» **PROVIDED MATERIAL**:
==============================

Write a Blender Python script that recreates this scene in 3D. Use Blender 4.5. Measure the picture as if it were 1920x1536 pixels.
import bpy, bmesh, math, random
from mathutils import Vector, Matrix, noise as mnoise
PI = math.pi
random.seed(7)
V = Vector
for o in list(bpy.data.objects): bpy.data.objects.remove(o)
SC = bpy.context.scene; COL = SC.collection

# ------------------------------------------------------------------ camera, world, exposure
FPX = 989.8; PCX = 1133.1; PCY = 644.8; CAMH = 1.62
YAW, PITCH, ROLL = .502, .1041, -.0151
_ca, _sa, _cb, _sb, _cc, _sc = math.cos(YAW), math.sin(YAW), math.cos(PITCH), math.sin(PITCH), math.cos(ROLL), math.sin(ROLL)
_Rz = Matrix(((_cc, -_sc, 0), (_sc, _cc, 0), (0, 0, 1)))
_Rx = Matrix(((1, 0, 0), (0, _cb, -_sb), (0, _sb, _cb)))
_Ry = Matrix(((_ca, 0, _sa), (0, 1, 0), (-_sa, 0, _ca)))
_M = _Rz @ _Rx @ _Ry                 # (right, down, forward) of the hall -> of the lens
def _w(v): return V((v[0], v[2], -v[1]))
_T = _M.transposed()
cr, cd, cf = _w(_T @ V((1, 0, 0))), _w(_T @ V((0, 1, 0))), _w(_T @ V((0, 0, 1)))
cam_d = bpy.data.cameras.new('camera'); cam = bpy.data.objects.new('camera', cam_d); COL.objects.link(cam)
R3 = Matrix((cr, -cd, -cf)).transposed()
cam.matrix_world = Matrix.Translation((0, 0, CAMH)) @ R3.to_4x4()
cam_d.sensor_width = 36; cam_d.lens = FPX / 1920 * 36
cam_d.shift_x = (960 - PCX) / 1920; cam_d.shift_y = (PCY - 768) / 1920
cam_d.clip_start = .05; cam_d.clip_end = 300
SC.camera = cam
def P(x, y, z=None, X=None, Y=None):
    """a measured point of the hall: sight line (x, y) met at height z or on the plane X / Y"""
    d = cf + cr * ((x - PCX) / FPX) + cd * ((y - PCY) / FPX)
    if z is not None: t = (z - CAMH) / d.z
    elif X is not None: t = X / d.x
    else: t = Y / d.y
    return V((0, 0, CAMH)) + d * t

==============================

Please output the entire listing exactly as it stands.

Write a Blender Python script that recreates this scene in 3D. Use Blender 4.5. Measure the picture as if it were 1920x1536 pixels.
import bpy, bmesh, math, random
from mathutils import Vector, Matrix, noise as mnoise
PI = math.pi
random.seed(7)
V = Vector
for o in list(bpy.data.objects): bpy.data.objects.remove(o)
SC = bpy.context.scene; COL = SC.collection

# ------------------------------------------------------------------ camera, world, exposure
FPX = 989.8; PCX = 1133.1; PCY = 644.8; CAMH = 1.62
YAW, PITCH, ROLL = .502, .1041, -.0151
_ca, _sa, _cb, _sb, _cc, _sc = math.cos(YAW), math.sin(YAW), math.cos(PITCH), math.sin(PITCH), math.cos(ROLL), math.sin(ROLL)
_Rz = Matrix(((_cc, -_sc, 0), (_sc, _cc, 0), (0, 0, 1)))
_Rx = Matrix(((1, 0, 0), (0, _cb, -_sb), (0, _sb, _cb)))
_Ry = Matrix(((_ca, 0, _sa), (0, 1, 0), (-_sa, 0, _ca)))
_M = _Rz @ _Rx @ _Ry                 # (right, down, forward) of the hall -> of the lens
def _w(v): return V((v[0], v[2], -v[1]))
_T = _M.transposed()
cr, cd, cf = _w(_T @ V((1, 0, 0))), _w(_T @ V((0, 1, 0))), _w(_T @ V((0, 0, 1)))
cam_d = bpy.data.cameras.new('camera'); cam = bpy.data.objects.new('camera', cam_d); COL.objects.link(cam)
R3 = Matrix((cr, -cd, -cf)).transposed()
cam.matrix_world = Matrix.Translation((0, 0, CAMH)) @ R3.to_4x4()
cam_d.sensor_width = 36; cam_d.lens = FPX / 1920 * 36
cam_d.shift_x = (960 - PCX) / 1920; cam_d.shift_y = (PCY - 768) / 1920
cam_d.clip_start = .05; cam_d.clip_end = 300
SC.camera = cam
def P(x, y, z=None, X=None, Y=None):
    """a measured point of the hall: sight line (x, y) met at height z or on the plane X / Y"""
    d = cf + cr * ((x - PCX) / FPX) + cd * ((y - PCY) / FPX)
    if z is not None: t = (z - CAMH) / d.z
    elif X is not None: t = X / d.x
    else: t = Y / d.y
    return V((0, 0, CAMH)) + d * t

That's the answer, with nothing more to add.